Jira is incredibly flexible, people are very smart, and they can make it work in all sorts of ways, but without some basics and guidance, it is all too common for a team to self-organize into workflows that, while the tasks get done, just don’t feel right. Even though things are technically working, the team is at risk of death by a thousand papercuts, or worse, at risk of acceptance. A team that is breaking down is easier to fix than one that has found a way to accept that the work and workflow just kinda sucks, getting it done is just hard, and everyone on the team is bonded as one another’s coping mechanism. In this state, team members are more likely to consider a job change than a change to their workflows. You might be thinking I’m talking about your team, you might be right.

Here are some basics of Jira and some rationale for why they fit with agility.

Epics are your biggest stories

In Jira, Projects hold issues that all relate to a common goal. Issues can be categorized and tagged with labels for grouping and filtering. Two of the issue types are Epics and Stories. In Agile methodologies, these are intended to be the start of discussions rather than specification. Meaning, “this is what we want to be the case” let’s talk about it and not, “here is how it needs to be done,” do it. It’s important not to say too soon how we want something done because we might learn along the way that it would be better done a different way, or not at all.

For Epics, your biggest stories, the discussion is meant to break the Epic down into smaller Stories that can be discussed by the team that will work on them, when they will work on them. It is at that point that the team can create Subtasks to cover how the story will be completed. At the moment they are created, these subtasks make up the “how to do” the story that the team thinks is the right way given their awareness of the project at that time. Not everything needs to be a Story, some things are just straight Tasks that are understood and do not need conversation to get done.

Learn more about Epics, Stories, Tasks, Subtasks… what’s the difference ->

See also Distilling conversations into ready stories… with Confluence and Jira ->

In Jira, Stories, their Subtasks, and Tasks get worked on in Boards because they are understood, can be committed to, and are actionable. Epics, in most cases, do not belong on Boards.

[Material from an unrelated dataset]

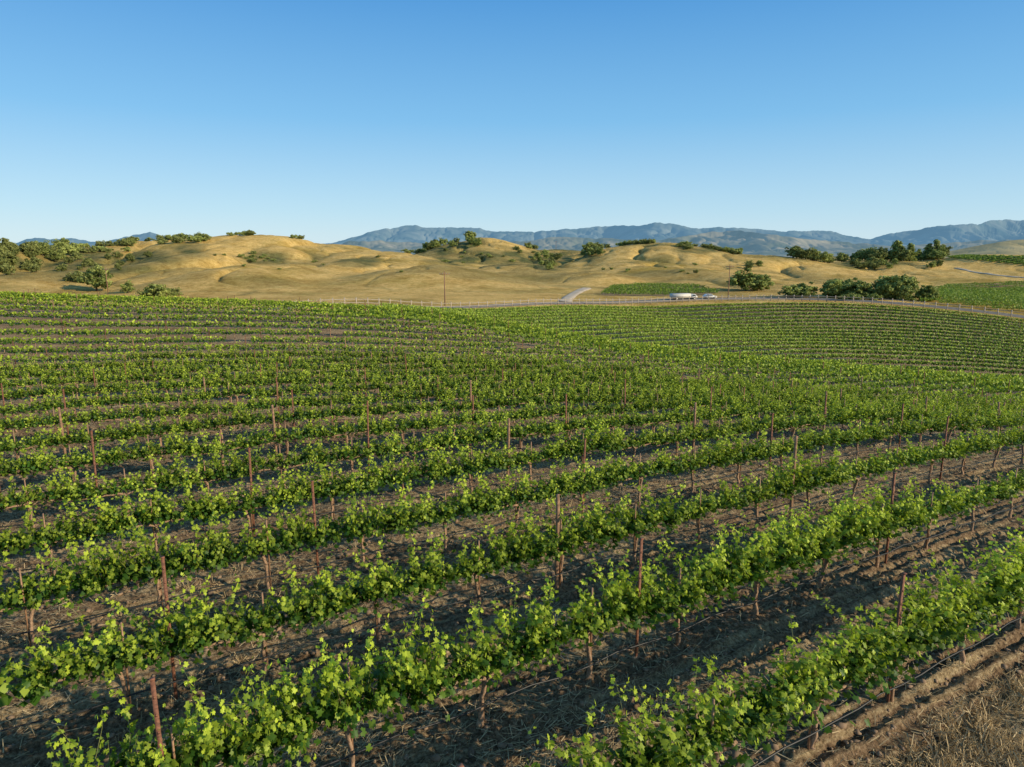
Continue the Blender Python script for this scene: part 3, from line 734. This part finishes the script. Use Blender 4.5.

Boards are for teams to Iterate or Flow

Whether a team is responsible for part of a project, a whole project, or multiple projects, it can use a Jira Board as a workflow for completing issues. Boards are configured using Jira Query Language filtering to show the team the issues it is looking to pull to work on. Whether it should choose a Scrum Board (for Iteration) or a Kanban board (for Flow) largely depends on the task size and the project’s goals at that time.

Learn about Using Boards for Iteration or Flow and knowing the difference ->

A Scrum Board may unnecessarily be forcing your team’s work into batches. A Kanban board may not be providing the structure needed to produce the most valuable iteration. Be sure to consider the workflow and the goals of the work when choosing a Board type, but don’t be afraid to experiment, as long as you meet regularly in retrospect with the goal of continuously improving.

Making it work, in Jira

If you can start out this way, that’s great! It is much more likely that your Jira is out of whack and you want to get it in order. Rather than just rearranging everything after hours and having the tool continue to drive your team, look for opportunities to improve the team’s understanding (ideally with some real-time agile coaching) of the basics of agility, and working in an agile manner, to drive their own changes. With that understanding, plus an awareness of how things are intended by Jira versus currently being used, improvements can happen very quickly and stick around.

Maintaining a sustainable pace

Once your team finds its groove, the Service Desk method helps the development team keep a sustainable pace by not overwhelming them with too many unplanned requests, but also improving the quality of the requests that do make it to their backlog. This let’s the development team stay focused on their work as their priority while their customer’s needs and feedback stay close by. This method also lets the customer be a priority in their relationship with the Service Desk agents skilled at solving the common scenarios and escalating the complex requests while setting good expectations.